── Dataset rows ──

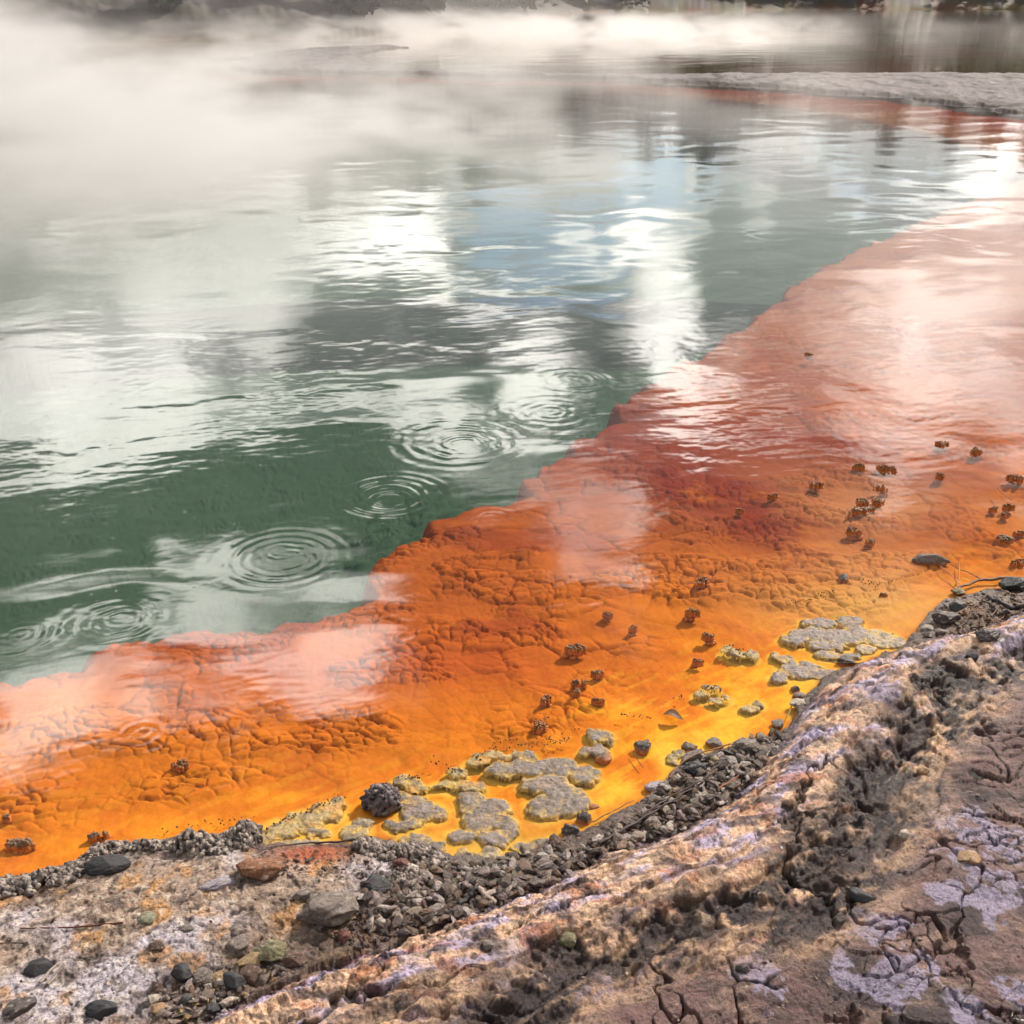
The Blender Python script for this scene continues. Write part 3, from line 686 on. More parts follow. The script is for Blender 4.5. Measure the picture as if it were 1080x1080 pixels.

───
── Dataset rows ──

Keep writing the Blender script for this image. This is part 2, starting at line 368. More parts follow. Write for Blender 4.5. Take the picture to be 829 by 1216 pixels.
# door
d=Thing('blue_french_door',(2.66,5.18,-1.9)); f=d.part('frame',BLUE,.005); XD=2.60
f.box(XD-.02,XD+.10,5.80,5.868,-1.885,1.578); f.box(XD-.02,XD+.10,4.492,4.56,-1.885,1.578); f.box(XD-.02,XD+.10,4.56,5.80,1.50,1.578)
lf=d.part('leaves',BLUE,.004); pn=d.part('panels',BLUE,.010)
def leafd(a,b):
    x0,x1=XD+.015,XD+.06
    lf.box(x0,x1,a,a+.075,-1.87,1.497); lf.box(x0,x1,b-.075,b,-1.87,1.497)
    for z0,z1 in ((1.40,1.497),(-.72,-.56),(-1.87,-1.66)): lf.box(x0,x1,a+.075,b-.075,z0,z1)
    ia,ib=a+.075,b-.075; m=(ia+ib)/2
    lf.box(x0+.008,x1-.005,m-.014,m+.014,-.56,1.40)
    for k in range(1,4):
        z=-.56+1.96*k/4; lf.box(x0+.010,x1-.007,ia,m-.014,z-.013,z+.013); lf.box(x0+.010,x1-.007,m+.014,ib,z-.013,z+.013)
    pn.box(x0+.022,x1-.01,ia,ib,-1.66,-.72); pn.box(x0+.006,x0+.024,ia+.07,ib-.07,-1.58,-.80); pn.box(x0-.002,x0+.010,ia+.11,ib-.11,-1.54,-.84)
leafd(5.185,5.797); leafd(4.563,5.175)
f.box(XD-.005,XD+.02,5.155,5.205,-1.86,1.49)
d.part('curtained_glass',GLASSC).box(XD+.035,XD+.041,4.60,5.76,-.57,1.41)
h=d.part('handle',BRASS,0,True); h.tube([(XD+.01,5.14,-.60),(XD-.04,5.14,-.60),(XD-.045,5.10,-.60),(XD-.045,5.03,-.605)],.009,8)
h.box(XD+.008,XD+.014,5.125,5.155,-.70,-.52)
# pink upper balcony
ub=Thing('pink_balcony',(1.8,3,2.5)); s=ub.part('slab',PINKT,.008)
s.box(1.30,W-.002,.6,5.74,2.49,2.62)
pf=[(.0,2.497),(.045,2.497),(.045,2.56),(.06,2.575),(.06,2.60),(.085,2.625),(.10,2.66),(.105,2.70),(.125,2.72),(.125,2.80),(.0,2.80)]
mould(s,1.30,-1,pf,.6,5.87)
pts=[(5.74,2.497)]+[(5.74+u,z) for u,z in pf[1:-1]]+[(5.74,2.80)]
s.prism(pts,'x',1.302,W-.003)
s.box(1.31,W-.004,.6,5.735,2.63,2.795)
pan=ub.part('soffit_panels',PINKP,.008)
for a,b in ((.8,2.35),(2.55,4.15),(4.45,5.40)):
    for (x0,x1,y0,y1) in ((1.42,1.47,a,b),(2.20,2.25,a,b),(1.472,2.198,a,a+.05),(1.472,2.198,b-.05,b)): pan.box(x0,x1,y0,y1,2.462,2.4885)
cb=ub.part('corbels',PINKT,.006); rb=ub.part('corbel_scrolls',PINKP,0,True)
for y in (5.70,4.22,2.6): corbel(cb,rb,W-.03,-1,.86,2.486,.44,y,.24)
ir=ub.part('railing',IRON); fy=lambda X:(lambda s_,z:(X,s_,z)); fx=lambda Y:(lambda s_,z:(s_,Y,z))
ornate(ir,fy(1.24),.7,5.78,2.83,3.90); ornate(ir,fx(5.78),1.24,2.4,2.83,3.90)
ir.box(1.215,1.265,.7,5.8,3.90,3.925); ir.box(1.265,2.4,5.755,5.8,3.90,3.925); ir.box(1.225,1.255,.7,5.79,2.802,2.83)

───

## Your instructions:
What is the number of lines in the data holding the word "Blender"? Reply with that number only.

## Answer to this problem:
2